WHAT IS REQUIRED
Below are records; please write out exactly the lines from the first line through the line containing "XR-0.002, ZT, 0.45)", with no pictures.

Entries with scene source code
++++++++
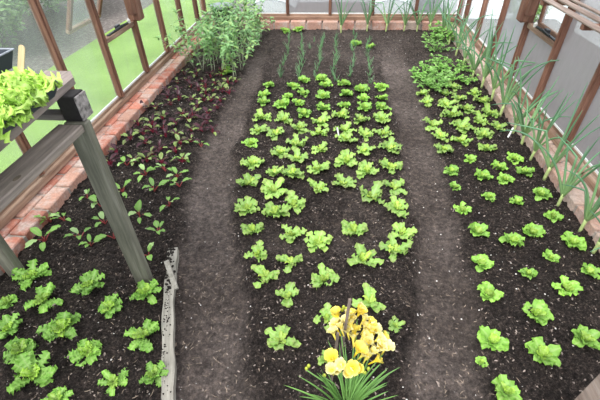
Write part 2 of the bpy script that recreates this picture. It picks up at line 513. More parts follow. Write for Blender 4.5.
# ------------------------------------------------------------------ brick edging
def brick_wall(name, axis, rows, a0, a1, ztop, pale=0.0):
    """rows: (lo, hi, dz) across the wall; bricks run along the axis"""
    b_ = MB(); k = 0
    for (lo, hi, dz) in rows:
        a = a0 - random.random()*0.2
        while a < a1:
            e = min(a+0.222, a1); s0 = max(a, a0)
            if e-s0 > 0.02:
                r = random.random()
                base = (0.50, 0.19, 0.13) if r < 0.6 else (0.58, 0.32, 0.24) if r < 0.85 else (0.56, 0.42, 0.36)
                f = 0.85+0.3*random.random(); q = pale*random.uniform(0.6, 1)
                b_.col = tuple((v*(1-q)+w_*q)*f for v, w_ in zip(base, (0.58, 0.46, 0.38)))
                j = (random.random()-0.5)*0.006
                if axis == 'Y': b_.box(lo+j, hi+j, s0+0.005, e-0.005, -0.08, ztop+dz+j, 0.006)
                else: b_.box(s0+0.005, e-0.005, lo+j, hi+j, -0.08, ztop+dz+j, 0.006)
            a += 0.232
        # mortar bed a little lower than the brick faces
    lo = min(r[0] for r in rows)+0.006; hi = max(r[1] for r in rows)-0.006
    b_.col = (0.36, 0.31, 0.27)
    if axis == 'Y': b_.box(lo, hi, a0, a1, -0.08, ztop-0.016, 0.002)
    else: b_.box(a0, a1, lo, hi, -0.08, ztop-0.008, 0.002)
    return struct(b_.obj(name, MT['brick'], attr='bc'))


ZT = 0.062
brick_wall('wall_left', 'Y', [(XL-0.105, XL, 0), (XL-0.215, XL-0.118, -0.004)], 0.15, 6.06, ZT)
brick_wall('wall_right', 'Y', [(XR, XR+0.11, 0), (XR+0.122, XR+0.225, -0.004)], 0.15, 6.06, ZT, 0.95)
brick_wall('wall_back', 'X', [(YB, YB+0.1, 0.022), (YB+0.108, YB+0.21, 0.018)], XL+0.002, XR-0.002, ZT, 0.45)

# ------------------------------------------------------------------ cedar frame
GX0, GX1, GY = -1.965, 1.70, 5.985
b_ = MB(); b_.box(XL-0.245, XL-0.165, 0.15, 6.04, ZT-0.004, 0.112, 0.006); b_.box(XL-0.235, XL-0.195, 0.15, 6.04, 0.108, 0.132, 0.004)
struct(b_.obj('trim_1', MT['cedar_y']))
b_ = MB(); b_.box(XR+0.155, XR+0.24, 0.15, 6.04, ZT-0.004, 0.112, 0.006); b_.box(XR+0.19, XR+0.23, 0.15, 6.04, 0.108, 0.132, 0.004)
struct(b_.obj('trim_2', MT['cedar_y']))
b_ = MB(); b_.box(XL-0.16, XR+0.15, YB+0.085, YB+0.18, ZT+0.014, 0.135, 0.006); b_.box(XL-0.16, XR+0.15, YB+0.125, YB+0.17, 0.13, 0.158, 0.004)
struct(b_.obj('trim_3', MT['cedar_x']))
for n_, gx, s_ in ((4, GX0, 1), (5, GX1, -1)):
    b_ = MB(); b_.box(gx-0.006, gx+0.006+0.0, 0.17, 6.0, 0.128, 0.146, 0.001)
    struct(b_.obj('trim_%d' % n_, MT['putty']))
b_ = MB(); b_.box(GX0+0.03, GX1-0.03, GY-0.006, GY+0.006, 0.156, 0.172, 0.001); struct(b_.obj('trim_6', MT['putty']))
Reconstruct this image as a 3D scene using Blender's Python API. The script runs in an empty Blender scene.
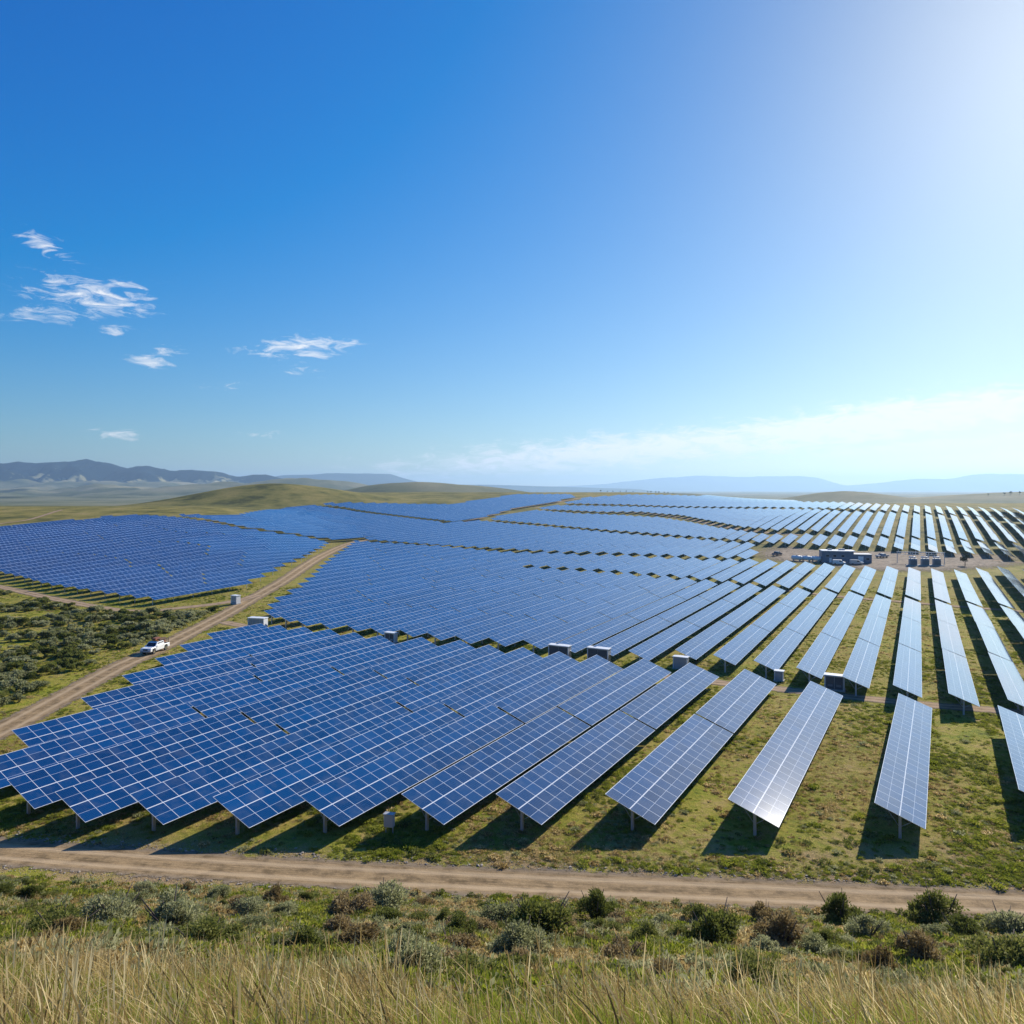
++++++++
EXERCISE RESPONSE
Write part 2 of the bpy script that recreates this picture. It picks up at line 513. More parts follow. Write for Blender 4.5.
# ------------------------------------------------------------------ brick edging
def brick_wall(name, axis, rows, a0, a1, ztop, pale=0.0):
    """rows: (lo, hi, dz) across the wall; bricks run along the axis"""
    b_ = MB(); k = 0
    for (lo, hi, dz) in rows:
        a = a0 - random.random()*0.2
        while a < a1:
            e = min(a+0.222, a1); s0 = max(a, a0)
            if e-s0 > 0.02:
                r = random.random()
                base = (0.50, 0.19, 0.13) if r < 0.6 else (0.58, 0.32, 0.24) if r < 0.85 else (0.56, 0.42, 0.36)
                f = 0.85+0.3*random.random(); q = pale*random.uniform(0.6, 1)
                b_.col = tuple((v*(1-q)+w_*q)*f for v, w_ in zip(base, (0.58, 0.46, 0.38)))
                j = (random.random()-0.5)*0.006
                if axis == 'Y': b_.box(lo+j, hi+j, s0+0.005, e-0.005, -0.08, ztop+dz+j, 0.006)
                else: b_.box(s0+0.005, e-0.005, lo+j, hi+j, -0.08, ztop+dz+j, 0.006)
            a += 0.232
        # mortar bed a little lower than the brick faces
    lo = min(r[0] for r in rows)+0.006; hi = max(r[1] for r in rows)-0.006
    b_.col = (0.36, 0.31, 0.27)
    if axis == 'Y': b_.box(lo, hi, a0, a1, -0.08, ztop-0.016, 0.002)
    else: b_.box(a0, a1, lo, hi, -0.08, ztop-0.008, 0.002)
    return struct(b_.obj(name, MT['brick'], attr='bc'))


ZT = 0.062
brick_wall('wall_left', 'Y', [(XL-0.105, XL, 0), (XL-0.215, XL-0.118, -0.004)], 0.15, 6.06, ZT)
brick_wall('wall_right', 'Y', [(XR, XR+0.11, 0), (XR+0.122, XR+0.225, -0.004)], 0.15, 6.06, ZT, 0.95)
brick_wall('wall_back', 'X', [(YB, YB+0.1, 0.022), (YB+0.108, YB+0.21, 0.018)], XL+0.002, XR-0.002, ZT, 0.45)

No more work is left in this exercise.